Dernier point : le prix de la viande.

Je citerai deux chiffres pour clarifier le débat. La taxe d'abattage instituée par le Parlement devrait générer 156 millions d'euros, permettant de couvrir les trois quarts du coût du SPE, le solde étant financé par l'Etat. La taxe sur les achats de viande abrogée par le Parlement a rapporté environ 500 millions d'euros en 2003. La simple comparaison de ces deux chiffres montre bien que la réforme du financement du SPE ne pourrait expliquer une augmentation du prix de la viande.

M. le président. La parole est à M. Jean-Pierre Demerliat.

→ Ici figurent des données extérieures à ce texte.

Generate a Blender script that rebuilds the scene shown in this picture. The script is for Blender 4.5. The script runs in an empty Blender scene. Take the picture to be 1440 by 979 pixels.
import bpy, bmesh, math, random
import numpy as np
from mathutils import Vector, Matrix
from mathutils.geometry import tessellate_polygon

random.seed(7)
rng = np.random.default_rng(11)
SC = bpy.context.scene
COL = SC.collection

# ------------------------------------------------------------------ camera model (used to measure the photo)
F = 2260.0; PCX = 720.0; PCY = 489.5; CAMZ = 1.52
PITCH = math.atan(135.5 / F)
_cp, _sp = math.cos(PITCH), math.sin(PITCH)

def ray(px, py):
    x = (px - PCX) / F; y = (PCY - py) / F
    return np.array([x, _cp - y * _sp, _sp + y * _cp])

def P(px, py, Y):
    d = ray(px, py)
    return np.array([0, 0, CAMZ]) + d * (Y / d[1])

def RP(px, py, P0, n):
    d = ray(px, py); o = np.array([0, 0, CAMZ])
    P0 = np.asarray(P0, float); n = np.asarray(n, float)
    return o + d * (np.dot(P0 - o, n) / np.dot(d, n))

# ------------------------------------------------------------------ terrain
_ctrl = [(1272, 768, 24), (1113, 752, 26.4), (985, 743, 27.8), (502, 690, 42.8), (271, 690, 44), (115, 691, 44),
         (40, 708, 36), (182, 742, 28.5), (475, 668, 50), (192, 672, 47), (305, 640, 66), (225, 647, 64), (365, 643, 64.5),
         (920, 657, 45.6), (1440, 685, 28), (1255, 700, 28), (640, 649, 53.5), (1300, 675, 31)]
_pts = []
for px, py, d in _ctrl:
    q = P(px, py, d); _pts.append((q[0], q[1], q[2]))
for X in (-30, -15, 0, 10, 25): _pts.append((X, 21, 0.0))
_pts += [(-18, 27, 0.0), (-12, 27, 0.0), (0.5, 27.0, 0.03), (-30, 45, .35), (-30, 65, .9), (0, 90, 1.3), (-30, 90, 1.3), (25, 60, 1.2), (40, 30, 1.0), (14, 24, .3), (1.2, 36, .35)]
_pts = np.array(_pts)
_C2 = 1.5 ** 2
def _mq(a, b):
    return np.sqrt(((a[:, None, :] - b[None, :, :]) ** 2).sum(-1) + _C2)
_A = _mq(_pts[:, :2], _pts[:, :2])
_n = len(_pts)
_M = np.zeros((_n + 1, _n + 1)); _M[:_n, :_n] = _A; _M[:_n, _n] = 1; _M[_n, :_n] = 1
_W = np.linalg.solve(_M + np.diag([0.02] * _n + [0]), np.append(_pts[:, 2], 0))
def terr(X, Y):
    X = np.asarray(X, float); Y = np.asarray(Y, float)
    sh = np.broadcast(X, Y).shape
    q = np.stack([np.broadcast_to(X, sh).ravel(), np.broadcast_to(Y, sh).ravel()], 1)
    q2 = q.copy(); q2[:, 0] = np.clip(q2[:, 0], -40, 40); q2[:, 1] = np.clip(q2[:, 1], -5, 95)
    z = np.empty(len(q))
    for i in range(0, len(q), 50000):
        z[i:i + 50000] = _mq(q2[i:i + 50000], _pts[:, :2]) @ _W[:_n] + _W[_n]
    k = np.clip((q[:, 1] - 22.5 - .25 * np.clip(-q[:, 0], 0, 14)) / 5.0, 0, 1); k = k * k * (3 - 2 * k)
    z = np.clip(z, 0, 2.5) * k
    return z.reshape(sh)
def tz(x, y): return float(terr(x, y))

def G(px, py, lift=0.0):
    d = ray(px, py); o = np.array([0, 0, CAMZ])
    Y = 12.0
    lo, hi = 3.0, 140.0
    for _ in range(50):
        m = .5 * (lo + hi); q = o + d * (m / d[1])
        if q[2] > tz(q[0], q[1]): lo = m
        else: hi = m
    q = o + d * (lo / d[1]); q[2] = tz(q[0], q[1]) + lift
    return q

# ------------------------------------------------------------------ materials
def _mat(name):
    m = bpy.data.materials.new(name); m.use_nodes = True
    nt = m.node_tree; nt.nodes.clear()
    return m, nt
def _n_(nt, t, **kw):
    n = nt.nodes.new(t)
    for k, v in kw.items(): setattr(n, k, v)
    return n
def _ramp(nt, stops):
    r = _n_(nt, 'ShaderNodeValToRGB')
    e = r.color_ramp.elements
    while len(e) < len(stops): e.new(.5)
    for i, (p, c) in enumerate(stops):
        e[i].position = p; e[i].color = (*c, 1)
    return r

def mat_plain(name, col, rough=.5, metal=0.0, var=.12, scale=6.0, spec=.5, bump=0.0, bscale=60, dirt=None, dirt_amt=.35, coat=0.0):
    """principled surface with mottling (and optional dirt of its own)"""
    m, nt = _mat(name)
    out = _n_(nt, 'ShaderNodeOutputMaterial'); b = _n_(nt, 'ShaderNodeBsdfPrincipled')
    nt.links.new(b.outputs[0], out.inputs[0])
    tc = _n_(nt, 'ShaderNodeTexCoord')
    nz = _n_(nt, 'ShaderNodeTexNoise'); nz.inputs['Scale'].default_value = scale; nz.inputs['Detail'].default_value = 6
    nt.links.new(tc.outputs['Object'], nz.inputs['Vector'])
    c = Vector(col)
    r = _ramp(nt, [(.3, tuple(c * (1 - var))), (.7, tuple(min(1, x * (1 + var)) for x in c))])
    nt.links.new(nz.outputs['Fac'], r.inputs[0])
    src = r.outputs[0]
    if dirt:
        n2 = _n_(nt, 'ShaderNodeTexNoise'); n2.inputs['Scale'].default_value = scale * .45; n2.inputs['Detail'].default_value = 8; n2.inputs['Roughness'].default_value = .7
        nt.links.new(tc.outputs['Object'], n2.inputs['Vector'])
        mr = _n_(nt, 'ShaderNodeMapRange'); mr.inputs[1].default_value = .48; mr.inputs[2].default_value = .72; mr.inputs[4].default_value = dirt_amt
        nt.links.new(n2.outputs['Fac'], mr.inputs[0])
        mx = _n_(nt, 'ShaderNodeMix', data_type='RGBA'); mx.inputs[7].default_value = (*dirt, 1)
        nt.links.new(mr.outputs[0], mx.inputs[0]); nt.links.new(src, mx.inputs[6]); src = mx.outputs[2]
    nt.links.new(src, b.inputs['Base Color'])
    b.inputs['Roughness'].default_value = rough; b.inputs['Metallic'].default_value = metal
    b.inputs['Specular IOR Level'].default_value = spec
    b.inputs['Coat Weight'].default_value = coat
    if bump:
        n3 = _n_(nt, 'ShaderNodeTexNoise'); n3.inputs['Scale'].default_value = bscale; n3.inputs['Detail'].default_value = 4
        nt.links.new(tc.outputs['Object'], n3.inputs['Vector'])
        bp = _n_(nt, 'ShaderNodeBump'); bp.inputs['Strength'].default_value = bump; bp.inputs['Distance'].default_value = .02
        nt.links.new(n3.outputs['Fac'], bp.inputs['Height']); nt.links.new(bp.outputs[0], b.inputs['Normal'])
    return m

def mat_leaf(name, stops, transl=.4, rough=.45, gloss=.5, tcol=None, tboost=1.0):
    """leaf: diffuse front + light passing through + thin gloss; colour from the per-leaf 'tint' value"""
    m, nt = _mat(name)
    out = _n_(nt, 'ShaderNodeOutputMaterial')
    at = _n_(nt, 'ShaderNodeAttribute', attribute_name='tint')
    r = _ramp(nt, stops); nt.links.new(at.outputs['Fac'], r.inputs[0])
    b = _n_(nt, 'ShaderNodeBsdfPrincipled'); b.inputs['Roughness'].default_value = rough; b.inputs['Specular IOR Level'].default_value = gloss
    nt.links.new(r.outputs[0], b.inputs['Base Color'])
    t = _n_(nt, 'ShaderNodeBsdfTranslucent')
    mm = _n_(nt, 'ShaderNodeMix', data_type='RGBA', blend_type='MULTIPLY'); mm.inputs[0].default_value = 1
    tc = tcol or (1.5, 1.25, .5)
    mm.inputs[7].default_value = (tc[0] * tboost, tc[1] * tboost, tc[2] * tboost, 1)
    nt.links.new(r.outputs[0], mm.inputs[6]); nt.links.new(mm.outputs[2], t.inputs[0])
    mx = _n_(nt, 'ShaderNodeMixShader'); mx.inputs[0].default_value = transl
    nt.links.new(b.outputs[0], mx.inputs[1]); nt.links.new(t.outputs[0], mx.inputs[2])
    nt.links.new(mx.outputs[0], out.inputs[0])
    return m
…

M. Jean-Pierre Demerliat. Madame la secrétaire d'Etat, permettez-moi de souligner que l'Etat a consacré 240 millions d'euros à la gestion des déchets à risques en 2001, contre seulement 48 millions d'euros en 2004.

Si je ne conteste pas la nécessité de cette nouvelle taxe, la question est de savoir par qui elle doit être financée. Elle ne doit pas l'être par les éleveurs, qui voient leurs revenus stagner, sinon régresser, ni non plus par les abattoirs, qui ont des marges extrêmement faibles. Si la moitié des abattoirs appartient au secteur public, aux collectivités territoriales, les coopératives en possèdent en réalité la plus grande partie puisque seuls 10 % d'entre eux relèvent vraiment du secteur privé.

Faire supporter le financement des abattoirs publics par leurs propriétaires, c'est-à-dire par les collectivités territoriales, se traduira par de nouveaux transferts de charges de l'Etat vers les collectivités territoriales, c'est-à-dire vers les contribuables. Et si l'on ne recourt pas aux contribuables par le biais de subventions des collectivités aux abattoirs, qui paiera en définitive ? Les intermédiaires ou le consommateur final ?

Il faut organiser une table ronde, en concertation avec la profession et les propriétaires d'abattoirs, car ce que l'on voit poindre n'est satisfaisant, à mon sens, ni pour ceux qui sont le plus en amont, c'est-à-dire pour les éleveurs, ni pour ceux qui sont en aval, c'est-à-dire pour les consommateurs.